Exemplar dessa faceta despojada, um tanto agressiva a olhos europeus apostólicos romanos, é o depoimento da dançarina Carla Santana, que conta como se desvinculou da umbanda: "Os cultos me deixavam a roupa suja, o corpo dolorido". Mudou-se para uma igreja evangélica.
É uma busca utilitária, com motivo arraigado no cotidiano do morro, observada com zelo pelo cineasta: "Todo investimento que as pessoas fazem na religião não é apenas material, é muito mais um investimento simbólico. Mas esse é um tipo de sabedoria prática, diferente da relação que poderíamos julgar ideal de um ponto de vista europeu".
"A pessoa da favela", prossegue Coutinho, "quando se declara de uma igreja evangélica, passa a sobreviver, a ser respeitada pela comunidade. E ela faz isso só pra escapar? Não. Na verdade, não tenho a resposta."

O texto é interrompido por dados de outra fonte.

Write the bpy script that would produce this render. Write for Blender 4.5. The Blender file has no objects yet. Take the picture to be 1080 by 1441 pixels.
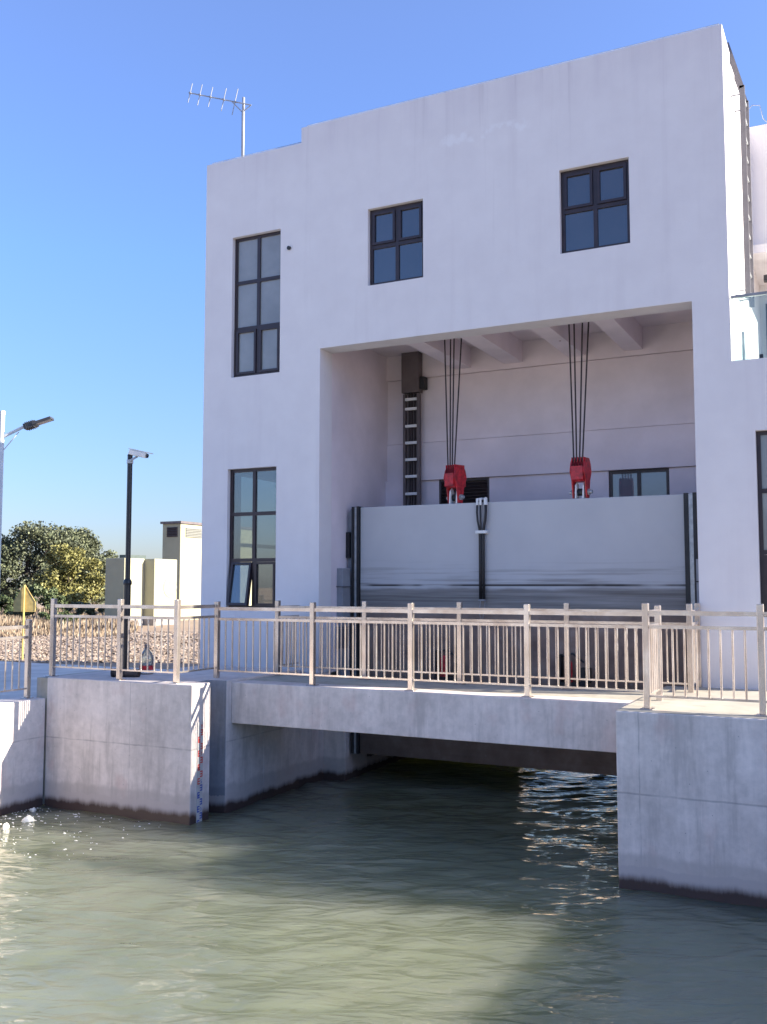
import bpy, math, random
import numpy as np
from mathutils import Vector, Matrix

random.seed(7)
rng = np.random.default_rng(7)
S = bpy.context.scene
COL = S.collection
PI = math.pi

# ------------------------------------------------------------------ helpers
class MB:
    """collects faces and links them as one mesh object"""
    def __init__(self):
        self.v = []; self.f = []
    def add(self, vs, fs):
        n = len(self.v)
        self.v += [tuple(p) for p in vs]
        self.f += [tuple(i + n for i in f) for f in fs]
        return self
    def box(self, x0, x1, y0, y1, z0, z1):
        vs = [(x, y, z) for z in (z0, z1) for y in (y0, y1) for x in (x0, x1)]
        return self.add(vs, [(0,2,3,1),(4,5,7,6),(0,1,5,4),(2,6,7,3),(0,4,6,2),(1,3,7,5)])
    def obox(self, c, ax, ay, az, hx, hy, hz):
        c = Vector(c); ax = Vector(ax); ay = Vector(ay); az = Vector(az)
        vs = [c + ax*(hx*i) + ay*(hy*j) + az*(hz*k) for k in (-1,1) for j in (-1,1) for i in (-1,1)]
        return self.add(vs, [(0,2,3,1),(4,5,7,6),(0,1,5,4),(2,6,7,3),(0,4,6,2),(1,3,7,5)])
    def tube(self, pts, r, n=8, cap=True):
        pts = [Vector(p) for p in pts]
        rs = r if isinstance(r, (list, tuple)) else [r]*len(pts)
        base = len(self.v); ref = None
        for i, p in enumerate(pts):
            t = (pts[min(i+1, len(pts)-1)] - pts[max(i-1, 0)]).normalized()
            if ref is None:
                ref = Vector((1,0,0)) if abs(t.x) < .8 else Vector((0,1,0))
            a = (ref - t*ref.dot(t)).normalized(); b = t.cross(a); ref = a
            for k in range(n):
                an = 2*PI*k/n
                self.v.append(tuple(p + (a*math.cos(an) + b*math.sin(an))*rs[i]))
        for i in range(len(pts)-1):
            for k in range(n):
                a0 = base+i*n+k; a1 = base+i*n+(k+1) % n
                self.f.append((a0, a1, a1+n, a0+n))
        if cap:
            self.f.append(tuple(base+k for k in reversed(range(n))))
            e = base+(len(pts)-1)*n
            self.f.append(tuple(e+k for k in range(n)))
        return self
    def prism(self, poly, axis, a0, a1):
        """poly: 2-D outline in the two axes other than `axis`"""
        def P(q, a):
            return {0:(a,q[0],q[1]), 1:(q[0],a,q[1]), 2:(q[0],q[1],a)}[axis]
        n = len(poly)
        vs = [P(q, a0) for q in poly] + [P(q, a1) for q in poly]
        fs = [tuple(reversed(range(n))), tuple(range(n, 2*n))]
        for i in range(n):
            j = (i+1) % n
            fs.append((i, j, j+n, i+n))
        return self.add(vs, fs)
    def build(self, name, mat, parent=None, smooth=False, fix=True):
        me = bpy.data.meshes.new(name)
        off = origin(parent)
        me.from_pydata([(x-off[0], y-off[1], z-off[2]) for x, y, z in self.v], [], self.f)
        me.materials.append(mat)
        if fix:
            import bmesh
            bm = bmesh.new(); bm.from_mesh(me)
            bmesh.ops.recalc_face_normals(bm, faces=bm.faces)
            bm.to_mesh(me); bm.free()
        if smooth:
            me.polygons.foreach_set('use_smooth', [True]*len(me.polygons))
        o = bpy.data.objects.new(name, me); COL.objects.link(o)
        if parent: o.parent = parent
        return o

def origin(o):
    p = Vector((0,0,0))
    while o:
        p += o.location; o = o.parent
    return p

def tag(o, label=None, cat=None, group=None, kind=None):
    if label: o['label'] = label
    if cat: o['category'] = cat
    if group: o['group'] = group
    if kind: o['kind'] = kind
    return o

def thing(name, label, cat, loc=(0,0,0), group=None):
    o = bpy.data.objects.new(name, None); COL.objects.link(o)
    o.empty_display_size = .1
    o.location = loc
    return tag(o, label, cat, group)

def dup(o, parent, loc):
    """copy of one part (sharing its mesh) placed at a world position"""
    c = o.copy(); COL.objects.link(c); c.parent = parent
    c.location = Vector(loc) - origin(parent)
    return c

def bevel(o, w=.012, seg=2):
    m = o.modifiers.new('bevel', 'BEVEL'); m.width = w; m.segments = seg
    m.limit_method = 'ANGLE'; m.angle_limit = math.radians(50)
    return o

# view-independent map helper: bearing columns used when the far objects were surveyed
YAW = .466148
FW = Vector((-math.sin(YAW), math.cos(YAW), 0)); RT = Vector((math.cos(YAW), math.sin(YAW), 0))
def at(px, d):
    p = FW*d + RT*((px-540)/1361.8*d)
    return p.x, p.y

# ------------------------------------------------------------------ materials
def mat(name):
    m = bpy.data.materials.new(name); m.use_nodes = True
    nt = m.node_tree; b = nt.nodes['Principled BSDF']
    return m, nt, b
def N(nt, t, **kw):
    n = nt.nodes.new(t)
    for k, v in kw.items():
        if k in n.inputs.keys(): n.inputs[k].default_value = v
        else: setattr(n, k, v)
    return n
def L(nt, a, b): nt.links.new(a, b)
def pos(nt, scale=(1,1,1), loc=(0,0,0)):
    g = N(nt, 'ShaderNodeNewGeometry'); mp = N(nt, 'ShaderNodeMapping')
    mp.inputs['Scale'].default_value = scale; mp.inputs['Location'].default_value = loc
    L(nt, g.outputs['Position'], mp.inputs['Vector'])
    return mp.outputs['Vector']
def noise(nt, vec, scale, detail=4, rough=.55):
    n = N(nt, 'ShaderNodeTexNoise'); n.inputs['Scale'].default_value = scale
    n.inputs['Detail'].default_value = detail; n.inputs['Roughness'].default_value = rough
    if vec is not None: L(nt, vec, n.inputs['Vector'])
    return n.outputs['Fac']
def ramp(nt, fac, stops):
    r = N(nt, 'ShaderNodeValToRGB'); e = r.color_ramp.elements
    while len(e) < len(stops): e.new(.5)
    for i, (p, c) in enumerate(stops):
        e[i].position = p; e[i].color = (*c, 1) if len(c) == 3 else c
    L(nt, fac, r.inputs['Fac'])
    return r.outputs['Color']
def mix(nt, fac, a, b, mode='MIX'):
    m = N(nt, 'ShaderNodeMix', data_type='RGBA', blend_type=mode)
    for s, v in ((m.inputs[0], fac), (m.inputs[6], a), (m.inputs[7], b)):
        if isinstance(v, (int, float)): s.default_value = v
        elif isinstance(v, tuple): s.default_value = (*v, 1)
        else: L(nt, v, s)
    return m.outputs[2]
def math_(nt, op, a, b=None, c=None):
    m = N(nt, 'ShaderNodeMath', operation=op)
    for i, v in enumerate((a, b, c)):
        if v is None: continue
        if isinstance(v, (int, float)): m.inputs[i].default_value = v
        else: L(nt, v, m.inputs[i])
    return m.outputs[0]
def maprange(nt, v, a, b, c=0., d=1., smooth=True):
    m = N(nt, 'ShaderNodeMapRange'); m.interpolation_type = 'SMOOTHSTEP' if smooth else 'LINEAR'
    L(nt, v, m.inputs[0])
    for i, x in enumerate((a, b, c, d)): m.inputs[i+1].default_value = x
    return m.outputs[0]
def sep(nt):
    g = N(nt, 'ShaderNodeNewGeometry'); s = N(nt, 'ShaderNodeSeparateXYZ')
    L(nt, g.outputs['Position'], s.inputs[0]); return s.outputs
def bump(nt, b, h, strength=.3, dist=.01):
    n = N(nt, 'ShaderNodeBump'); n.inputs['Strength'].default_value = strength
    n.inputs['Distance'].default_value = dist
    L(nt, h, n.inputs['Height']); L(nt, n.outputs[0], b.inputs['Normal'])
def simple(name, col, rough=.5, metal=0., var=.12, scale=6., bstr=0., spec=.5):
    m, nt, b = mat(name)
    f = noise(nt, pos(nt), scale, 5)
    lo = tuple(c*(1-var) for c in col); hi = tuple(min(1, c*(1+var)) for c in col)
    L(nt, ramp(nt, f, [(.3, lo), (.7, hi)]), b.inputs['Base Color'])
    b.inputs['Roughness'].default_value = rough; b.inputs['Metallic'].default_value = metal
    b.inputs['Specular IOR Level'].default_value = spec
    if bstr: bump(nt, b, noise(nt, pos(nt), scale*8, 4), bstr, .005)
    return m

def m_plaster():
    m, nt, b = mat('painted_render')
    big = noise(nt, pos(nt), .35, 4)
    fine = noise(nt, pos(nt), 2.6, 6)
    streak = noise(nt, pos(nt, (3.2, 3.2, .22)), 1., 4)
    c = ramp(nt, big, [(.3, (.715,.685,.695)), (.7, (.77,.745,.75))])
    c = mix(nt, .5, c, ramp(nt, fine, [(.3, (.695,.665,.68)), (.72, (.78,.755,.765))]))
    c = mix(nt, maprange(nt, streak, .52, .75, 0, .30), c, (.62,.58,.60))
    x, y, z = sep(nt)
    # grime under the parapet and patched marks below it
    top = maprange(nt, z, 8.7, 9.8, 0, .30)
    c = mix(nt, math_(nt, 'MULTIPLY', top, maprange(nt, streak, .3, .7, .3, 1)), c, (.50,.45,.52))
    drip = noise(nt, pos(nt, (11, 11, .28)), 1., 3, .6)
    dm = math_(nt, 'MULTIPLY', maprange(nt, drip, .56, .74, 0, 1), math_(nt, 'ADD', maprange(nt, z, 8.0, 9.6, 0, .17), maprange(nt, big, .5, .7, 0, .14)))
    c = mix(nt, dm, c, (.42,.38,.41))
    # pale filler patches where lettering once hung
    line = math_(nt, 'ADD', math_(nt, 'MULTIPLY', x, .0), z)
    band = math_(nt, 'MULTIPLY', maprange(nt, line, 8.74, 8.80), maprange(nt, line, 9.02, 8.94))
    span = math_(nt, 'MULTIPLY', maprange(nt, x, -6.45, -6.3), maprange(nt, x, -4.55, -4.75))
    pn = noise(nt, pos(nt, (1.,1.,.8)), 4.2, 5)
    pat = math_(nt, 'MULTIPLY', math_(nt, 'MULTIPLY', band, span), maprange(nt, pn, .46, .60, 0, .55))
    c = mix(nt, pat, c, (.82,.82,.84))
    # splash dirt near the ground
    low = math_(nt, 'MULTIPLY', maprange(nt, z, .75, .0, 0, .38), maprange(nt, fine, .3, .7, .2, 1))
    c = mix(nt, low, c, (.45,.43,.46))
    L(nt, c, b.inputs['Base Color'])
    b.inputs['Roughness'].default_value = .88; b.inputs['Specular IOR Level'].default_value = .25
    h = math_(nt, 'ADD', noise(nt, pos(nt), 45, 5), math_(nt, 'MULTIPLY', noise(nt, pos(nt), 1.6, 3), 2.5))
    bump(nt, b, h, .22, .006)
    return m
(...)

E não há esforço para obtê-la. Interessa ao documentarista - meio antropólogo, meio psicanalista nessa empreitada - a boa dose de sinceridade dos depoimentos, que acabam por denunciar uma aversão comum às formulas de reverência preconizadas por todo tipo de culto místico.
Coutinho, assim, permite-nos o acesso ao âmago das relações entre o homem e seus santos, cuja diversidade reside na individualidade, no "desrespeito" aos procedimentos das religiões institucionais, como atestou o sociólogo.
"A religião, como forma de coesão social quando tudo naufraga, é mais clara nas evangélicas, pois lá se encontra um tipo de auxílio mútuo, uma comunidade que resiste à desagregação." Mas, por outra, em suas casas cada um reza do jeito que aprendeu, cultua seu santo forte como intui melhor.
É por isso que, seduzidas pelo temor -"Quem vai mentir sobre seus santos e sua religiosidade?", pergunta Coutinho -, as pessoas falam com naturalidade sobre seu desespero ou confessam suas felicidades à equipe de "Santo Forte".
Há a mulher que preparou a ceia de Natal de uma família rica da zona sul, mas que não foi convidada para a festa. Passa a data do nascimento de Jesus no morro, cercada pelos netos. Há a tal dançarina, que visita a mãe em todos os Natais. E é tudo verdade, ainda que Coutinho não o queira assim, avesso que é às formulas de relato e reverência, como bom filho de santo brasileiro.